IJFS Board Members

KUTZ Arie

Chairman

Architect and city planner. M. Sc., Tokyo Institute of Technology.
Chairman, The Israel-Japan Friendship Society, since 2008.
Laureate of the Order of the Rising Sun, Fall 2016.

President of the Israeli Association of Japanese Studies, since 2024.                                         

FOGAL Moran

General Manager

General Manager of the the Israel-Japan Chamber of Commerce and Friendship Society, as of March, 2023.

An experienced accountant with 5 years of experience in BIG 4/ Banking industry. Later on, was also involved in production including project management, budget etc. 

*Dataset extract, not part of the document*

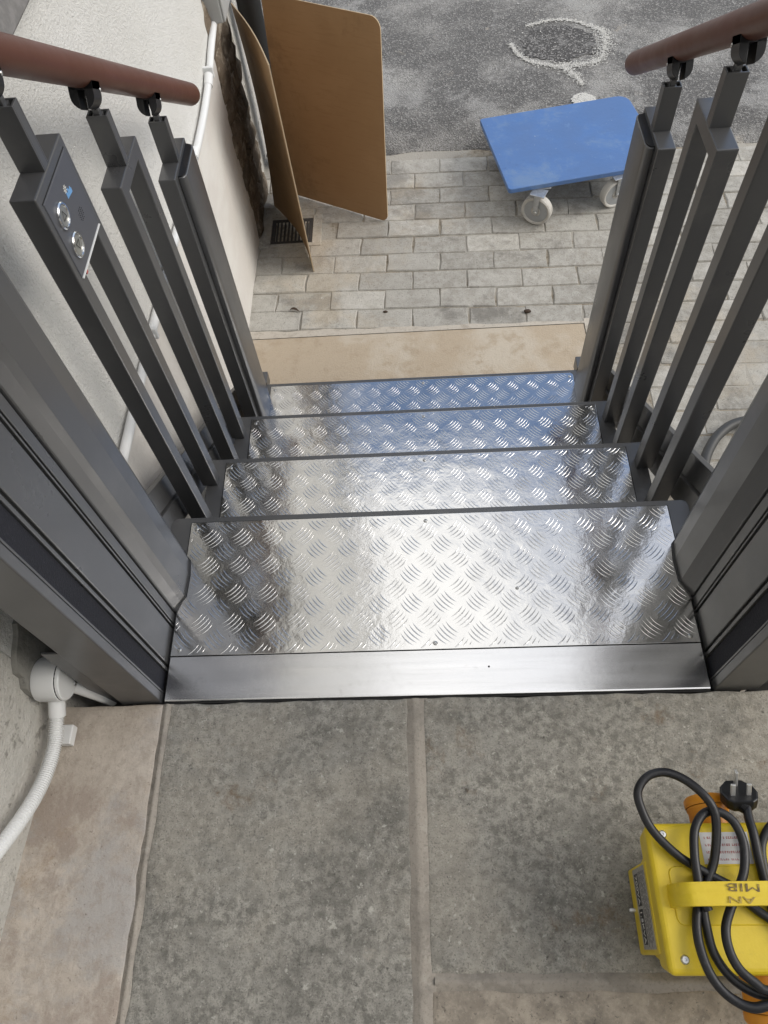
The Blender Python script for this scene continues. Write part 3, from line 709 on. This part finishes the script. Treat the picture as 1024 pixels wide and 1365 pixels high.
# ------------------------------------------------------------------ wall conduit, boxes
cd = thing('wall_conduit', 'long straight white conduit fixed along the house wall below the grey box', 'conduit')
pts = smooth_path([(wx(.33) + .028, .33, .055), (wx(.8) + .02, .8, .052), (wx(1.3) + .02, 1.3, .045), (wx(1.74) + .02, 1.74, .040), (wx(2.0) + .02, 1.98, .055), (wx(2.12) + .02, 2.12, .085), (wx(2.2) + .02, 2.24, .105)], 8)
tube('pipe', pts, .0115, WPLAST, cd, 12)
for y in (1.05, 1.62, 1.99):
    tube('coupling', [(wx(y) + .02, y - .02, .05 if y < 1.9 else .052), (wx(y) + .02, y + .02, .048 if y < 1.9 else .064)], .0145, WPLAST, cd, 12)
for y in (.9, 1.58, 2.02):
    zc = .05 if y < 1.9 else .064
    box('clip', (wx(y) + .001, y - .006, zc - .012), (wx(y) + .036, y + .006, zc + .022), WPLAST, cd, .003)
mb = thing('meter_box', 'small grey box on the house wall where the white conduit ends', 'box')
box('body', (-.668, 2.235, .105), (-.603, 2.39, .42), GPLAST, mb, .006)
box('cover', (-.603, 2.238, .108), (-.596, 2.387, .417), GPLAST, mb, .004)

jb = thing('junction_box', 'round white conduit box on the wall beside the left front post', 'junction box')
jc = (0, .012, .112); xw = wx(.012) + .012
MX = frame_m((xw, .012, .112), (0, 1, 0), (0, 0, 1), (1, 0, 0))
lathe('body', [(0, 0), (.0375, 0), (.039, .003), (.0385, .040), (.0365, .0415)], WPLAST, jb, 36, MX)
lathe('lid', [(.0355, .0410), (.0372, .043), (.0372, .0475), (.035, .0495), (0, .0505)], WPLAST, jb, 36, MX)
lathe('lid_gap', [(.0, .0405), (.0372, .0405), (.0372, .0432), (0, .0434)], GAPBLACK, jb, 30, MX)
lathe('screw', [(0, .0008), (.0015, .0008), (.0018, .0018), (.004, .0018), (.0045, 0)], SCREW, jb, 14, MX @ Matrix.Translation((.0, -.026, .0502)))
tube('outlet', [(xw + .030, .012, .090), (xw + .044, .014, .055), (xw + .060, .016, .005), (xw + .070, .018, -.04)], .0120, WPLAST, jb, 14)
tube('spigot', [(xw + .022, -.005, .09), (xw + .022, -.042, .068)], .0145, WPLAST, jb, 16)
fx = thing('flexible_conduit', 'ribbed white flexible conduit hanging from the round conduit box', 'conduit')
pts = smooth_path([(xw + .022, -.035, .0725), (xw + .024, -.09, .06), (xw + .02, -.15, .064), (xw + .014, -.215, .095), (xw + .008, -.30, .165), (xw + .004, -.40, .26)], 66)
tube('pipe', pts, .0115, WPLAST, fx, 14, rfun=lambda i: .0128 if i % 4 < 2 else .0104)
box('saddle_clip', (xw + .012, -.080, .006), (xw + .034, -.045, .026), WPLAST, fx, .002)

# ------------------------------------------------------------------ boards by the wall
b1_ = thing('standing_board', 'large brown board with rounded corners standing on the paving', 'board')
BR = Vector((-.113, 2.262, ZG + .006)); e = Vector((-.41, .222, 0)).normalized(); u = Vector((.020, .118, .741)).normalized(); n_ = e.cross(u).normalized()
W_, H_ = .50, .755
outl = []
for (cx, cy, a0, r) in ((.03, .03, 180, .03), (W_ - .03, .03, 270, .03), (W_ - .03, H_ - .03, 0, .03), (.04, H_ - .04, 90, .04)):
    for k in range(7):
        a = R(a0 + 15 * k); outl.append((cx + r * math.cos(a), cy + r * math.sin(a)))
def board_pt(a, b, t):
    bow = .012 * math.sin(math.pi * b / H_) * math.sin(2.2 * a / W_)
    return BR + e * a + u * b + n_ * (t + bow)
bm = bmesh.new(); G = 14
A = [bm.verts.new(board_pt(a, b, 0)) for a, b in outl]; B = [bm.verts.new(board_pt(a, b, .005)) for a, b in outl]
f1 = bm.faces.new(A); f2 = bm.faces.new(B[::-1])
for i in range(len(outl)):
    f = bm.faces.new((A[i], B[i], B[(i + 1) % len(outl)], A[(i + 1) % len(outl)])); f.material_index = 1
obj('board_panel', bm, [BOARD, BOARDE], b1_)
b2_ = thing('curved_board', 'narrow bowed brown board propped between the stone corner and the larger board', 'board')
bm = bmesh.new(); NU, NV = 12, 24; gA, gB = [], []
N0, N1 = Vector((-.418, 1.985, ZG + .002)), Vector((-.44, 1.995, .09)); F0, F1 = Vector((-.612, 2.42, ZG + .002)), Vector((-.638, 2.57, .015))
def bp2(i, j):
    a = i / NU; b = j / NV; p = N0.lerp(N1, b).lerp(F0.lerp(F1, b), a)
    p += Vector((.9, .4, 0)).normalized() * (.03 * math.sin(math.pi * a) * (1.0 - .6 * b) + .02 * math.sin(math.pi * b) * a); return p
P_ = [[bp2(i, j) for j in range(NV + 1)] for i in range(NU + 1)]
off = Vector((.9, .42, 0)).normalized() * .004
gA = [[bm.verts.new(p) for p in r_] for r_ in P_]; gB = [[bm.verts.new(p + off) for p in r_] for r_ in P_]
for i in range(NU):
    for j in range(NV):
        bm.faces.new((gA[i][j], gA[i + 1][j], gA[i + 1][j + 1], gA[i][j + 1])); bm.faces.new((gB[i][j], gB[i][j + 1], gB[i + 1][j + 1], gB[i + 1][j]))
for i in range(NU):
    for j in (0, NV): bm.faces.new((gA[i][j], gB[i][j], gB[i + 1][j], gA[i + 1][j])).material_index = 1
for j in range(NV):
    for i in (0, NU): bm.faces.new((gA[i][j], gA[i][j + 1], gB[i][j + 1], gB[i][j])).material_index = 1
obj('board_panel', bm, [BOARD, BOARDE], b2_, smooth=40)
dp = thing('downpipe', 'black drainpipe at the stone house corner, mostly hidden behind the brown boards', 'drainpipe')
tube('pipe', [(-.604, 2.735, ZG + .002), (-.604, 2.735, 0.), (-.604, 2.735, 1.8), (-.604, 2.735, 5.34)], .046, DARKV, dp, 24)
for zz in (.02, 1.9, 3.7):
    lathe('collar', [(.0462, -.03), (.053, -.028), (.053, .028), (.0462, .03)], DARKV, dp, 24, Matrix.Translation((-.604, 2.735, zz)))
    box('wall_bracket', (-.70, 2.722, zz - .012), (-.649, 2.748, zz + .012), DARKV, dp, .002)

# gully grate
dg = thing('gully_grate', 'small black iron drain grate in the paving below the bowed board', 'drain')
cx, cy = -.522, 2.245; hw, hh = .088, .078
bm = bmesh.new()
for lo, hi in (((-hw, -hh), (hw, -hh + .016)), ((-hw, hh - .016), (hw, hh)), ((-hw, -hh + .016), (-hw + .016, hh - .016)), ((hw - .016, -hh + .016), (hw, hh - .016))):
    bm_box(bm, (cx + lo[0], cy + lo[1], ZG - .02), (cx + hi[0], cy + hi[1], ZG + .0015))
obj('frame', bm, IRON, dg, .001)
bar0 = None
for i in range(9):
    x = cx - hw + .024 + i * .016
    if bar0 is None:
        bar0 = box('bar', (-.0035, -hh + .0165, -.016), (.0035, hh - .0165, 0), IRON, dg); bar0.location = (x, cy, ZG)
    else:
        c = link_copy(bar0, dg); c.location = (x, cy, ZG)
box('surround', (-.675, 2.146, ZG - .03), (-.405, 2.344, ZG - .0215), CEMENT, dg)
for lo_, hi_ in (((-.675, 2.146), (-.6105, 2.344)), ((-.4335, 2.146), (-.395, 2.344)), ((-.6100, 2.146), (-.4340, 2.1665)), ((-.6100, 2.3235), (-.4340, 2.344))):
    box('surround', (lo_[0], lo_[1], ZG - .02), (hi_[0], hi_[1], ZG + .0032), PAVER, dg, .002)
box('pit', (cx - hw + .0165, cy - hh + .0165, ZG - .028), (cx + hw - .0165, cy + hh - .0165, ZG - .024), GAPBLACK, dg)

# ------------------------------------------------------------------ blue dolly
do = thing('platform_dolly', 'blue painted wooden dolly on white castor wheels at the edge of the tarmac', 'dolly', loc=(0, 0, 0))
C0 = Vector((.382, 2.214, 0)); ex = Vector((.986, .166, 0)).normalized(); ey = Vector((-.166, .986, 0)); DW, DD = .655, .497
ZD = -.57
MD = frame_m(C0 + ex * DW / 2 + ey * DD / 2 + Vector((0, 0, ZD)), ex, ey, (0, 0, 1))
bm = bmesh.new(); pl = []
for (sx, sy, a0, r) in ((1, 1, 0, .05), (-1, 1, 90, .012), (-1, -1, 180, .012), (1, -1, 270, .03)):
    for k in range(6):
        a = R(a0 + 18 * k); pl.append((sx * (DW / 2 - r) + r * math.cos(a), sy * (DD / 2 - r) + r * math.sin(a)))
bm_prism(bm, pl, 'z', -.020, 0); bmesh.ops.transform(bm, matrix=MD, verts=bm.verts[:])
obj('deck', bm, BLUE, do, .0025)
wheel_r = .062
for (lx, ly, ang, wxy) in ((-.215, -.185, 207, (.503, 2.212)), (.135, -.190, 160, (.832, 2.292)), (-.22, .17, 200, None), (.20, .17, 170, None)):
    base = MD @ Vector((lx, ly, 0))
    cst = bpy.data.objects.new('castor', None); COL.objects.link(cst); cst.parent = do; cst.empty_display_size = .03
    a = R(ang); ax = Vector((math.sin(a), math.cos(a), 0))      # axle direction (towards the viewer side)
    fw = Vector((-ax.y, ax.x, 0))
    wc = Vector((base.x, base.y, ZG + wheel_r)) + fw * .02 + Vector((0, 0, .0005))
    if wxy: wc = Vector((wxy[0], wxy[1], ZG + wheel_r + .0005)); base = Vector((wxy[0] + .012, wxy[1] + .060, 0))
    MW = frame_m(wc, fw, (0, 0, 1), fw.cross(Vector((0, 0, 1))))
    sgn = 1 if fw.cross(Vector((0, 0, 1))).dot(ax) > 0 else -1
    R1 = wheel_r
    lathe('wheel', [(.0, -.013), (.018, -.015), (.020, -.013), (R1 * .80, -.013), (R1 * .84, -.017), (R1 * .93, -.0185), (R1, -.014), (R1, .014), (R1 * .93, .0185), (R1 * .84, .017), (R1 * .80, .013), (.020, .013), (.018, .015), (.0, .013)], WHEELM, cst, 36, MW)
    lathe('hub', [(R1 * .79, .0133 * sgn), (.022, .0145 * sgn), (.0205, .0142 * sgn)], WHEELH, cst, 30, MW)
    lathe('axle_bolt', [(0, .027), (.006, .027), (.0075, .024), (.0075, -.024), (.006, -.027), (0, -.027)], SCREW, cst, 12, MW)
    bm = bmesh.new()
    for sd_ in (-1, 1):
        pf = [(-.009, -.009), (.009, -.009), (.013, .075), (-.013, .075)]
        bm_prism(bm, pf, 'z', sd_ * .021 - .0015, sd_ * .021 + .0015)
    bm_box(bm, (-.03, .0755, -.026), (.03, .0795, .026))
    bmesh.ops.transform(bm, matrix=MW, verts=bm.verts[:]); obj('fork', bm, ZINC, cst, .001)
    bm = bmesh.new(); bm_box(bm, (base.x - .04, base.y - .035, ZD - .0245), (base.x + .04, base.y + .035, ZD - .0203)); obj('mount_plate', bm, ZINC, cst, .001)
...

in 2014, Moran relocated with her family to Japan and had been living there for 8 years. While in Japan, she volunteered as a treasurer for a non-profit organization, contributed as a writer for a well-established magazine and eventually in 2018 founded her own travel company in order to share her passion for Japanese culture with Israeli travelers and has worked in the Japan-oriented tourism industry since then. 

AZAR NAKASHIMA Neomi

GOLAN Miri

Founder and manager of The Origami Center in Israel.
Founder of “Folding Together” organization which promote transcultural relations through Origami and Japanese culture.
Creator of “Origametry”, an educational program for kids combining origami and Geometry studies.

NAKAMURA Tomoko

From IJFS founders who served as chairman for many years.
Japan studies professor at “Technion” Israel Institute of Technology.

OTMAZGIN Junko

Prof. Eli Gimmon

IJFS member for 30 years, and an enthusiastic fan of Japanese culture.
Entrepreneurship and Business Strategy professor.

SIDERER Yona (PhD)

Starting as a chemistry fellowship student at Tokyo Institute of Technology in Japan I was attracted to the Japanese culture and the Chinese-Japanese characters, kanji.  Since 2010 I research the history of chemistry as a visiting scholar and during visits at Nichibunken, the International Research Center for Japanese Studies in Kyoto.
A chronological line of the Japanese scholars I studied, published and presented at International Conferences includes: nineteenth century’s Udagawa Youan, Kawamoto Kōmin, Kume Kunitake, Roscoe’s Primer Chemistry book; then in the twentieth century: Matsui Naokichi and others accepting the periodic table, Kuroda Chika, and my teacher Sato Shin who continued publications in the twenty first century.
I translated Japanese prose and poems, e.g., Natsume Sōseki’s Kusa Makura, in Hebrew Kar HaDeshe.

I feel privileged to have had the chance to know and write about these stimulating and challenging topics.